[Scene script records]
⁂

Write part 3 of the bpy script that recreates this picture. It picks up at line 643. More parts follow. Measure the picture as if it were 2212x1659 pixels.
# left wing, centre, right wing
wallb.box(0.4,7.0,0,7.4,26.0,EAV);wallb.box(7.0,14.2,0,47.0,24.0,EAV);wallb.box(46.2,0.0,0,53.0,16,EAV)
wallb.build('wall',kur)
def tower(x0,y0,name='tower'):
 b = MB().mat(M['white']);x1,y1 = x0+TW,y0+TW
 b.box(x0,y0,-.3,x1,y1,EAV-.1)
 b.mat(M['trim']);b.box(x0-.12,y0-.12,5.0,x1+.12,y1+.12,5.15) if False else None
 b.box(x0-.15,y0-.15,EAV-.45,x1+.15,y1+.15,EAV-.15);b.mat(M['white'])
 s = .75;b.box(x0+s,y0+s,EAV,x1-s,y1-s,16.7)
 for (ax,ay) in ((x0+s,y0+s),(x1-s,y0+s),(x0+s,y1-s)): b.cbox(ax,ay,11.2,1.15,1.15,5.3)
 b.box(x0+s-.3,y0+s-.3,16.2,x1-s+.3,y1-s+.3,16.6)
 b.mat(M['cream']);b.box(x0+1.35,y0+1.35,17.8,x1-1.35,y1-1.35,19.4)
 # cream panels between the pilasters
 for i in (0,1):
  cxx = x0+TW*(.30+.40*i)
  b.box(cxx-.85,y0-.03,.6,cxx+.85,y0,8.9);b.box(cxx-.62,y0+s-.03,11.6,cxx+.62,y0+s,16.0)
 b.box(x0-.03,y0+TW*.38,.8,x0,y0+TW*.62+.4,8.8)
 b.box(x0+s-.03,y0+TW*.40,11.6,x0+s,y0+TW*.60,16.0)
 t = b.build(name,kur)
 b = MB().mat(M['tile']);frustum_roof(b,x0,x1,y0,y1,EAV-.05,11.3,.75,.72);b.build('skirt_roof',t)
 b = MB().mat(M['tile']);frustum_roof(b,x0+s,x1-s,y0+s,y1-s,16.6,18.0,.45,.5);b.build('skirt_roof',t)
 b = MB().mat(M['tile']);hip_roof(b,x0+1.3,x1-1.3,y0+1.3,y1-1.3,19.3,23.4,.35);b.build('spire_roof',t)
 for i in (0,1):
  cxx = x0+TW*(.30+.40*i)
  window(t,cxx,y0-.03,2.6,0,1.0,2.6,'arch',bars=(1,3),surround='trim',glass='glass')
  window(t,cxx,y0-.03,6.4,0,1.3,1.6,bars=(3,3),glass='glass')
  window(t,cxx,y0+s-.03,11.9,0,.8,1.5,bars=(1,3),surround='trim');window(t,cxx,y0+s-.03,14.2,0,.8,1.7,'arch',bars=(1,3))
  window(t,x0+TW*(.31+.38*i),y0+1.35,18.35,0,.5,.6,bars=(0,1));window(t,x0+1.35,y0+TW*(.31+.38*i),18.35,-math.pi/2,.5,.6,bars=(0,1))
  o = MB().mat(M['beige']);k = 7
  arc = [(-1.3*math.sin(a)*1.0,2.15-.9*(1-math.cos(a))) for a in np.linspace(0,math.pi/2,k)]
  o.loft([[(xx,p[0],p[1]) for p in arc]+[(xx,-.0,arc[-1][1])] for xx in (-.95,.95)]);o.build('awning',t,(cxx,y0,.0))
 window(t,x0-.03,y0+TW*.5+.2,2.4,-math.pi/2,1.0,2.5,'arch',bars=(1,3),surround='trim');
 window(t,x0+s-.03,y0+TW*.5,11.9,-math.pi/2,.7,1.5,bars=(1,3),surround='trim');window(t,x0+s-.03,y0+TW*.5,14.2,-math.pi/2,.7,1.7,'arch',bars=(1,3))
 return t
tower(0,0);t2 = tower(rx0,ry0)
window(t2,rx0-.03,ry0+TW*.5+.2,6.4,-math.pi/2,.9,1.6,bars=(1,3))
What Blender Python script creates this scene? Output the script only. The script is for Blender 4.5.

⁂

- PROBLEM REQUIREMENTS -
Answer with one number: how many lines in the listing hold "this".

- SOLVED PROBLEM -
2